ROANOKE TIMES

                         Roanoke Times
                 Copyright (c) 1995, Landmark Communications, Inc.

DATE: WEDNESDAY, May 5, 1993                   TAG: 9305050014
SECTION: VIRGINIA                    PAGE: C1   EDITION: METRO 
SOURCE: Ed Shamy
DATELINE:                                 LENGTH: Medium


NEED FOR BRAWN DAMPENS FEMALE ODDS OF FIGHTING FIRES

Can you run a mile and a half in eight minutes?

Do three chin-ups?

Do 10 push-ups?

Do 25 sit-ups?

Walk a 20-foot balance beam while carrying a hose?

Wear an air tank on your back, hold a hose and run up four flights of stairs without stopping to grab a stair rail?

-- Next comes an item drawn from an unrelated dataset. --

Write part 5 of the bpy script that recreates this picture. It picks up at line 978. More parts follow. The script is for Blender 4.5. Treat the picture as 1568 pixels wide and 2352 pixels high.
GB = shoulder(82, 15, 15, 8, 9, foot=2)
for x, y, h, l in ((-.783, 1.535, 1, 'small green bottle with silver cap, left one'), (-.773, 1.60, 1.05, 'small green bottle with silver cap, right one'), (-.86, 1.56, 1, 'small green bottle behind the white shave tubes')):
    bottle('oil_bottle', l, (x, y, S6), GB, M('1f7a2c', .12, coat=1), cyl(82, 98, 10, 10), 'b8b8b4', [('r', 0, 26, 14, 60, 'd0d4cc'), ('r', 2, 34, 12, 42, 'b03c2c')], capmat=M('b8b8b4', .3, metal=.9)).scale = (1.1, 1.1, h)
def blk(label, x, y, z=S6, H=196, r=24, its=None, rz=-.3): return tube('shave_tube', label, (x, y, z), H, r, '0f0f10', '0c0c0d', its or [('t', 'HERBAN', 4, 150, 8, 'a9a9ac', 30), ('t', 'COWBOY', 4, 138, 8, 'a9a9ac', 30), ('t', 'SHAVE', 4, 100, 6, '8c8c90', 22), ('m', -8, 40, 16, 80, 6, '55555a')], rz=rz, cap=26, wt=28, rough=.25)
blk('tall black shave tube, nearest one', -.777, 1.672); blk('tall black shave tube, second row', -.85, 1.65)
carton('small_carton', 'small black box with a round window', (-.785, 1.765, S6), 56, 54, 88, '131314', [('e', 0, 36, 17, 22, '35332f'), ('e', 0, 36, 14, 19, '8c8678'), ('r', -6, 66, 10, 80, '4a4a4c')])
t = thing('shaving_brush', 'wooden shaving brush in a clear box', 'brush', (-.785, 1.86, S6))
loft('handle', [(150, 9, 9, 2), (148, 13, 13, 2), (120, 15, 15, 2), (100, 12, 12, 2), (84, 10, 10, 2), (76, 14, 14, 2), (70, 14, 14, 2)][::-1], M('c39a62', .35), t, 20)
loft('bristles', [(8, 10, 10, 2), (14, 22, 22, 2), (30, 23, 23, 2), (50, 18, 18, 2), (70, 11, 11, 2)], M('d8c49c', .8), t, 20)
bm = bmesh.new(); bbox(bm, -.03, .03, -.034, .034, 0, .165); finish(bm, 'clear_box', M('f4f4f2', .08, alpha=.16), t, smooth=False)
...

Grab a hose nozzle at a third-story window and pull the entire length of hose up to you from the ground?

Can you do it quickly? More quickly than 245 or so other people?

Assuming you can, and assuming you can then pass a written test - scoring higher than 245 others - and assuming your driving and criminal records are clean, your work history is good and even your credit checks out, you may have what it takes to be a Roanoke firefighter.

Assuming that there were a Roanoke firefighter's job available, which there very infrequently is.

Assuming that you're assuming that you can be a firefighter in spite of these odds, I'll have to assume that you're male.

There are no women firefighters in Roanoke's 245-member Fire Department.

Barring divine intervention, there are not likely to be any women firefighters soon.

It rankles Mayor David Bowers, and he has chided the Fire Department to get its engine in gear and remedy the gender gap.

But on Friday, a few minutes after sunrise outside William Fleming High School, a first batch of applicants will begin the physical agility tests listed at the beginning of this column.

All day long - 250 strong if everybody shows up - these tests will go on, every one measured with a stopwatch.

The Fire Department goes through these motions once a year, reshuffling the deck of applicants. When there is an opening, the top six-ranked applicants get a shot at the job.

Rarely is there a woman among those six.

Men and women are ranked on the same list, competing head to head in a test that comes down largely to sheer strength.

"We're just hoping that some of our females do well," said James Beatty, an administrator of the city's personnel management office.

To offset natural differences between men and women, the city's Police Department screens applicants differently, holding women to different standards than men.

Once in the Police Academy, though, male and female recruits are held to the same physical standards of strength and speed.

It seems to have worked. There are women cops in Roanoke.

Firefighting, arguably, relies more often on brute strength than does policing.

The sensibility of equal-rights rules duly respected, some jobs have to rely on raw strength.

If a woman does well on Friday, performs the physical tests, then does well on the rest of the Fire Department's screening process, give her some red suspenders and make room for her down at the station.

If she doesn't, how important is it to us to have a woman firefighter?